Exercise details -
Filter the lines below, copying only those with the string "scene".

Given material -
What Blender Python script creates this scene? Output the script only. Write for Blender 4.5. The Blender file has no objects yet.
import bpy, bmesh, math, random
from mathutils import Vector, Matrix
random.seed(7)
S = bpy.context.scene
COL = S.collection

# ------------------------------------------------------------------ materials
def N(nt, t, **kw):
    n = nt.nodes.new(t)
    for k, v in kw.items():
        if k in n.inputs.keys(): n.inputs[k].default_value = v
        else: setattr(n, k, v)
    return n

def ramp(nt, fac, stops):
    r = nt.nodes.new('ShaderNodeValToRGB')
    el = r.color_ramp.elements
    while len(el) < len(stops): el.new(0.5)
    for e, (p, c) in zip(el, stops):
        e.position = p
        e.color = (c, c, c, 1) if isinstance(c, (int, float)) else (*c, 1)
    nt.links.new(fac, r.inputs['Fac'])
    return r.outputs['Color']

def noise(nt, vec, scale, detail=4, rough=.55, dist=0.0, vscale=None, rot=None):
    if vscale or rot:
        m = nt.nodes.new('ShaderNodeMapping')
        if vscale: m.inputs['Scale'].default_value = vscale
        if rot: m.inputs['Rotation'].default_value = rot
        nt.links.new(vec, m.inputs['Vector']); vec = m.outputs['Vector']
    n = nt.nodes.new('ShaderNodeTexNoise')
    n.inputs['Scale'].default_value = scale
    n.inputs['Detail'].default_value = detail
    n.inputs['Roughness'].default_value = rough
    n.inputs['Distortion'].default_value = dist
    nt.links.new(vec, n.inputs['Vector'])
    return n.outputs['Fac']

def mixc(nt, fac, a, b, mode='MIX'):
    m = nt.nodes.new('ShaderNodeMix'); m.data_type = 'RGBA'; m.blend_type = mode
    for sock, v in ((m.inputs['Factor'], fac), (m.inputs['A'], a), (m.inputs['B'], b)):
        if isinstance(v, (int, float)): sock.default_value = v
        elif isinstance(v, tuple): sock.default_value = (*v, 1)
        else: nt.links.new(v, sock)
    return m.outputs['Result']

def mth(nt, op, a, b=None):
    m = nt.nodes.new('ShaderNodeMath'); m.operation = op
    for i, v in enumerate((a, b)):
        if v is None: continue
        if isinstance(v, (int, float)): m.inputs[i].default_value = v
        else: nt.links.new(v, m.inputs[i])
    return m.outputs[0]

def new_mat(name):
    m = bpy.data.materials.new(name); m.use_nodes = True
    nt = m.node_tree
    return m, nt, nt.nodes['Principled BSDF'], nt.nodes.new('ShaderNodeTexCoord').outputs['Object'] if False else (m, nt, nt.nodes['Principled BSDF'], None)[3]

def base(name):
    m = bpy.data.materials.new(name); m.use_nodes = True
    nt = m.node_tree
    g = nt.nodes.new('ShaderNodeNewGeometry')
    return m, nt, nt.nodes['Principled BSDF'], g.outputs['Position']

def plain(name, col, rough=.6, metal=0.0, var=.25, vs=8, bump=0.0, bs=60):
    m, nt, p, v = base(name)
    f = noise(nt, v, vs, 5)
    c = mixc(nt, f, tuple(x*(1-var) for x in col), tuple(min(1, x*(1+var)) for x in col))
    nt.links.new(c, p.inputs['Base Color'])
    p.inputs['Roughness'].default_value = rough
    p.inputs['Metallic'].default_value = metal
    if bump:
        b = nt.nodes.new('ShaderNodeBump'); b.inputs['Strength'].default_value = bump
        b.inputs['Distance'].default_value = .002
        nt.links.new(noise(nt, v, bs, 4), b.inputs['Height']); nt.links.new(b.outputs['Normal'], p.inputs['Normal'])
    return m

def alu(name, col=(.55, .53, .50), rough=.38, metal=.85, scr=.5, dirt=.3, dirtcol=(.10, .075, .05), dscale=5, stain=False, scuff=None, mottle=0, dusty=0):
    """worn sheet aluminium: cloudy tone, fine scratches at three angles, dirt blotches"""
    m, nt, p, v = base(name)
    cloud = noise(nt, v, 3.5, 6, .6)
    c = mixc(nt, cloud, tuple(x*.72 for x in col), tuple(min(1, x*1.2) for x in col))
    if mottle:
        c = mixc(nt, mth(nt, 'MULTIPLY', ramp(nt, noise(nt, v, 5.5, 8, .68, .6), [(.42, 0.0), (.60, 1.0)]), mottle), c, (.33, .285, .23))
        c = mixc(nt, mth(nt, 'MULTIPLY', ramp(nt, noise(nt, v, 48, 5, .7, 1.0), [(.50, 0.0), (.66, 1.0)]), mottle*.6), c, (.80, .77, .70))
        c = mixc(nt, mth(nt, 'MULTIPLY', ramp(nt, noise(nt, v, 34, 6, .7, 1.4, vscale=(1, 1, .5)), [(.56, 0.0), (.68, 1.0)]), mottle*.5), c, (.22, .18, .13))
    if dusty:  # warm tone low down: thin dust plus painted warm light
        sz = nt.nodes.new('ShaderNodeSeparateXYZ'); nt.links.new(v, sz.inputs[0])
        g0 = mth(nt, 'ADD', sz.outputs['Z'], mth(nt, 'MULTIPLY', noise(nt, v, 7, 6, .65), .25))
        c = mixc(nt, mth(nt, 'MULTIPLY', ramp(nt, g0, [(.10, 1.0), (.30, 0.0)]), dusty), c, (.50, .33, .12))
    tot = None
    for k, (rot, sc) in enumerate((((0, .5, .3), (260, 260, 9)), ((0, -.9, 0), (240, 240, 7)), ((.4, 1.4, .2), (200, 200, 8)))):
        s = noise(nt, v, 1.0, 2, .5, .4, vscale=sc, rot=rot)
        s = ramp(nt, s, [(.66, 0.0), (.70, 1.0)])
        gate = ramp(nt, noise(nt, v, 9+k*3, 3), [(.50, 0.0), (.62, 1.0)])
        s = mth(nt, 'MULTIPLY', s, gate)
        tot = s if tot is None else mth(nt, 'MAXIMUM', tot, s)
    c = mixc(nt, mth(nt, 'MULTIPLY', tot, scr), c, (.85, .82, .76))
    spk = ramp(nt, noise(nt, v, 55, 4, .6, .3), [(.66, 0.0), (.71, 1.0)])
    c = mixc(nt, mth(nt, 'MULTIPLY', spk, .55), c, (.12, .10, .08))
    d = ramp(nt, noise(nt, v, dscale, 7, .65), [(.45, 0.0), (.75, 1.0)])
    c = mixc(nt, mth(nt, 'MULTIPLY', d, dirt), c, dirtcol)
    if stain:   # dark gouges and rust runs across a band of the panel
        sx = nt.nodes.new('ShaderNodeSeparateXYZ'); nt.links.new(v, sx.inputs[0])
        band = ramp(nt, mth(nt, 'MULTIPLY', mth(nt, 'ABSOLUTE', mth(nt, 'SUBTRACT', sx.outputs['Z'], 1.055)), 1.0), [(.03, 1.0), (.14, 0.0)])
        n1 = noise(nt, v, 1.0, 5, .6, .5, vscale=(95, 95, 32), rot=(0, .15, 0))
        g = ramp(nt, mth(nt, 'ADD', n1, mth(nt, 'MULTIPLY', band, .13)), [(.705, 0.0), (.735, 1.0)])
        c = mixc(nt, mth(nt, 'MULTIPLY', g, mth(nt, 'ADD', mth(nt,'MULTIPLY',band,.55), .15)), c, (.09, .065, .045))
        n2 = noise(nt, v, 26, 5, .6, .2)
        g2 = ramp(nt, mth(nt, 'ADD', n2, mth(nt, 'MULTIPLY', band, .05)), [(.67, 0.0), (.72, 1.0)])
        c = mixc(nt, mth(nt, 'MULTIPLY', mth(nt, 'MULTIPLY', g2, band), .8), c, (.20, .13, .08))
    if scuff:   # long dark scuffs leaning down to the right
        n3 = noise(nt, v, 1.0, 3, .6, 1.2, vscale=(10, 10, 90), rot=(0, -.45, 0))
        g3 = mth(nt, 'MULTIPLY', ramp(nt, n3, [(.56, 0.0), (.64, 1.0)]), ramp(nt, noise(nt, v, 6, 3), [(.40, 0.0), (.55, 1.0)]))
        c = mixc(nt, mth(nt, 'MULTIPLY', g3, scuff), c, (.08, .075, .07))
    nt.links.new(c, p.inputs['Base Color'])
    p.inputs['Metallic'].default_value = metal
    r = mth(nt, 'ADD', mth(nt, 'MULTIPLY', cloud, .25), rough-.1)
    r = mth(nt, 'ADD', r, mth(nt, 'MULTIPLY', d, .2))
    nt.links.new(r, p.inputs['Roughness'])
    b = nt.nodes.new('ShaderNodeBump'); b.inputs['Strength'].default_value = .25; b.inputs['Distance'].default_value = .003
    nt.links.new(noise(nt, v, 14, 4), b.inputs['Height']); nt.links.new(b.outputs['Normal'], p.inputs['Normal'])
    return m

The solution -
What Blender Python script creates this scene? Output the script only. Write for Blender 4.5. The Blender file has no objects yet.
S = bpy.context.scene